Material:
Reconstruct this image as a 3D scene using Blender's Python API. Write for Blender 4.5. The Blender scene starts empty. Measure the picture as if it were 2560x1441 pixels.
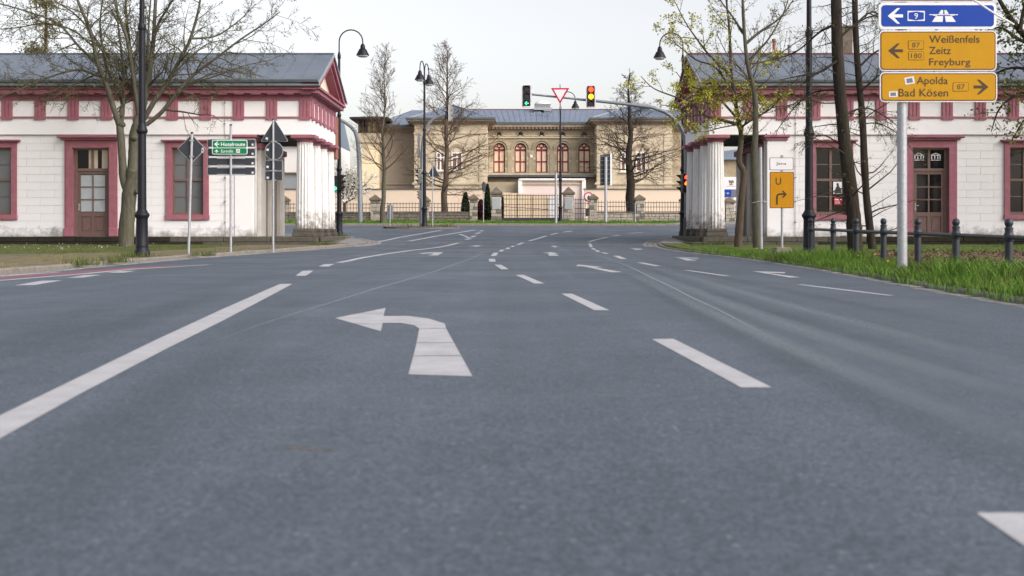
import bpy, bmesh, math, random
import numpy as np
from mathutils import Vector, Matrix
from mathutils.geometry import delaunay_2d_cdt

scene = bpy.context.scene
R = math.radians
# ------------------------------------------------------------------ camera, sky, sun, exposure
CAMZ = 0.6                       # the camera stands very low above the road
F = 2987.0                       # focal length in photo pixels (photo 2560 wide)
HX, HY = 1280.0, 580.0           # vanishing point of the street in the photo
cam_d = bpy.data.cameras.new('camera')
cam_d.sensor_width = 36.0
cam_d.lens = F / 2560 * 36.0
cam_d.shift_y = -(720.5 - HY) / 2560
cam_d.clip_start = 0.05
cam_d.clip_end = 3000
cam_d.dof.use_dof = True
cam_d.dof.focus_distance = 30.0
cam_d.dof.aperture_fstop = 3.8
cam = bpy.data.objects.new('camera', cam_d)
scene.collection.objects.link(cam)
cam.location = (0, 0, CAMZ)
cam.rotation_euler = (R(90), 0, 0)
scene.camera = cam

SUN_EL, SUN_ROT = 34.0, 128.0     # degrees; soft evening light from the right
world = bpy.data.worlds.new('World')
scene.world = world
world.use_nodes = True
nt = world.node_tree
nt.nodes.clear()
sky = nt.nodes.new('ShaderNodeTexSky')
sky.sky_type = 'NISHITA'
sky.sun_disc = False
sky.sun_elevation = R(SUN_EL)
sky.sun_rotation = R(SUN_ROT)
sky.air_density = 1.0
sky.dust_density = 3.0
sky.ozone_density = 1.0
hs = nt.nodes.new('ShaderNodeHueSaturation')
hs.inputs['Saturation'].default_value = 0.38
bg = nt.nodes.new('ShaderNodeBackground')
bg.inputs['Strength'].default_value = 0.112
wo = nt.nodes.new('ShaderNodeOutputWorld')
nt.links.new(sky.outputs[0], hs.inputs['Color'])
wb = nt.nodes.new('ShaderNodeMix'); wb.data_type = 'RGBA'; wb.blend_type = 'MULTIPLY'   # pale evening haze, slightly warm
wb.inputs['Factor'].default_value = 1.0
wb.inputs['B'].default_value = (1.065, 1.0, .955, 1)
nt.links.new(hs.outputs[0], wb.inputs['A'])
nt.links.new(wb.outputs['Result'], bg.inputs['Color'])
nt.links.new(bg.outputs[0], wo.inputs[0])

sun_d = bpy.data.lights.new('sun', 'SUN')
sun_d.energy = 0.85
sun_d.angle = R(50)
sun_d.color = (1.0, 0.985, 0.985)
sun = bpy.data.objects.new('sun', sun_d)
scene.collection.objects.link(sun)
sun.location = (-20, -30, 40)
_el, _az = R(SUN_EL), R(SUN_ROT)
_dir = Vector((math.sin(_az) * math.cos(_el), math.cos(_az) * math.cos(_el), math.sin(_el)))
sun.rotation_euler = _dir.to_track_quat('Z', 'Y').to_euler()

scene.view_settings.view_transform = 'Standard'
scene.view_settings.look = 'None'
scene.view_settings.exposure = 1.14
scene.view_settings.gamma = 1.0
scene.view_settings.use_curve_mapping = False

# ------------------------------------------------------------------ ground profile (gentle rise) and photo-to-place helpers
_gk = [(-40, 0), (24, 0), (29, .012), (33, .045), (37, .085), (40, .145), (44, .24), (47, .33), (53, .55), (59, .78),
       (66, .90), (72, .97), (77, 1.20), (90, 1.26), (140, 1.4), (400, 1.4)]
_gy = np.arange(-40, 401)
_gz = np.interp(_gy, [k[0] for k in _gk], [k[1] for k in _gk])
for _ in range(2):
    _gz[1:-1] = (_gz[:-2] + 2 * _gz[1:-1] + _gz[2:]) / 4
def g(y):
    return float(np.interp(y, _gy, _gz))
_Ys = np.linspace(1.2, 75, 8000)
_py = HY + (CAMZ - np.interp(_Ys, _gy, _gz)) * F / _Ys
def gp(x, y):
    """ground point (X, Y) seen at photo pixel (x, y)"""
    Y = float(np.interp(-y, -_py, _Ys))
    return ((x - HX) * Y / F, Y)
def at(x, y, Y):
    """point at depth Y seen at photo pixel (x, y)"""
    return Vector(((x - HX) * Y / F, Y, CAMZ + (HY - y) * Y / F))
def sx(x, Y): return (x - HX) * Y / F
def sz(y, Y): return CAMZ + (HY - y) * Y / F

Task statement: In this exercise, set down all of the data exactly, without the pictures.

Task response:
Reconstruct this image as a 3D scene using Blender's Python API. Write for Blender 4.5. The Blender scene starts empty. Measure the picture as if it were 2560x1441 pixels.
import bpy, bmesh, math, random
import numpy as np
from mathutils import Vector, Matrix
from mathutils.geometry import delaunay_2d_cdt

scene = bpy.context.scene
R = math.radians
# ------------------------------------------------------------------ camera, sky, sun, exposure
CAMZ = 0.6                       # the camera stands very low above the road
F = 2987.0                       # focal length in photo pixels (photo 2560 wide)
HX, HY = 1280.0, 580.0           # vanishing point of the street in the photo
cam_d = bpy.data.cameras.new('camera')
cam_d.sensor_width = 36.0
cam_d.lens = F / 2560 * 36.0
cam_d.shift_y = -(720.5 - HY) / 2560
cam_d.clip_start = 0.05
cam_d.clip_end = 3000
cam_d.dof.use_dof = True
cam_d.dof.focus_distance = 30.0
cam_d.dof.aperture_fstop = 3.8
cam = bpy.data.objects.new('camera', cam_d)
scene.collection.objects.link(cam)
cam.location = (0, 0, CAMZ)
cam.rotation_euler = (R(90), 0, 0)
scene.camera = cam

SUN_EL, SUN_ROT = 34.0, 128.0     # degrees; soft evening light from the right
world = bpy.data.worlds.new('World')
scene.world = world
world.use_nodes = True
nt = world.node_tree
nt.nodes.clear()
sky = nt.nodes.new('ShaderNodeTexSky')
sky.sky_type = 'NISHITA'
sky.sun_disc = False
sky.sun_elevation = R(SUN_EL)
sky.sun_rotation = R(SUN_ROT)
sky.air_density = 1.0
sky.dust_density = 3.0
sky.ozone_density = 1.0
hs = nt.nodes.new('ShaderNodeHueSaturation')
hs.inputs['Saturation'].default_value = 0.38
bg = nt.nodes.new('ShaderNodeBackground')
bg.inputs['Strength'].default_value = 0.112
wo = nt.nodes.new('ShaderNodeOutputWorld')
nt.links.new(sky.outputs[0], hs.inputs['Color'])
wb = nt.nodes.new('ShaderNodeMix'); wb.data_type = 'RGBA'; wb.blend_type = 'MULTIPLY'   # pale evening haze, slightly warm
wb.inputs['Factor'].default_value = 1.0
wb.inputs['B'].default_value = (1.065, 1.0, .955, 1)
nt.links.new(hs.outputs[0], wb.inputs['A'])
nt.links.new(wb.outputs['Result'], bg.inputs['Color'])
nt.links.new(bg.outputs[0], wo.inputs[0])

sun_d = bpy.data.lights.new('sun', 'SUN')
sun_d.energy = 0.85
sun_d.angle = R(50)
sun_d.color = (1.0, 0.985, 0.985)
sun = bpy.data.objects.new('sun', sun_d)
scene.collection.objects.link(sun)
sun.location = (-20, -30, 40)
_el, _az = R(SUN_EL), R(SUN_ROT)
_dir = Vector((math.sin(_az) * math.cos(_el), math.cos(_az) * math.cos(_el), math.sin(_el)))
sun.rotation_euler = _dir.to_track_quat('Z', 'Y').to_euler()

scene.view_settings.view_transform = 'Standard'
scene.view_settings.look = 'None'
scene.view_settings.exposure = 1.14
scene.view_settings.gamma = 1.0
scene.view_settings.use_curve_mapping = False

# ------------------------------------------------------------------ ground profile (gentle rise) and photo-to-place helpers
_gk = [(-40, 0), (24, 0), (29, .012), (33, .045), (37, .085), (40, .145), (44, .24), (47, .33), (53, .55), (59, .78),
       (66, .90), (72, .97), (77, 1.20), (90, 1.26), (140, 1.4), (400, 1.4)]
_gy = np.arange(-40, 401)
_gz = np.interp(_gy, [k[0] for k in _gk], [k[1] for k in _gk])
for _ in range(2):
    _gz[1:-1] = (_gz[:-2] + 2 * _gz[1:-1] + _gz[2:]) / 4
def g(y):
    return float(np.interp(y, _gy, _gz))
_Ys = np.linspace(1.2, 75, 8000)
_py = HY + (CAMZ - np.interp(_Ys, _gy, _gz)) * F / _Ys
def gp(x, y):
    """ground point (X, Y) seen at photo pixel (x, y)"""
    Y = float(np.interp(-y, -_py, _Ys))
    return ((x - HX) * Y / F, Y)
def at(x, y, Y):
    """point at depth Y seen at photo pixel (x, y)"""
    return Vector(((x - HX) * Y / F, Y, CAMZ + (HY - y) * Y / F))
def sx(x, Y): return (x - HX) * Y / F
def sz(y, Y): return CAMZ + (HY - y) * Y / F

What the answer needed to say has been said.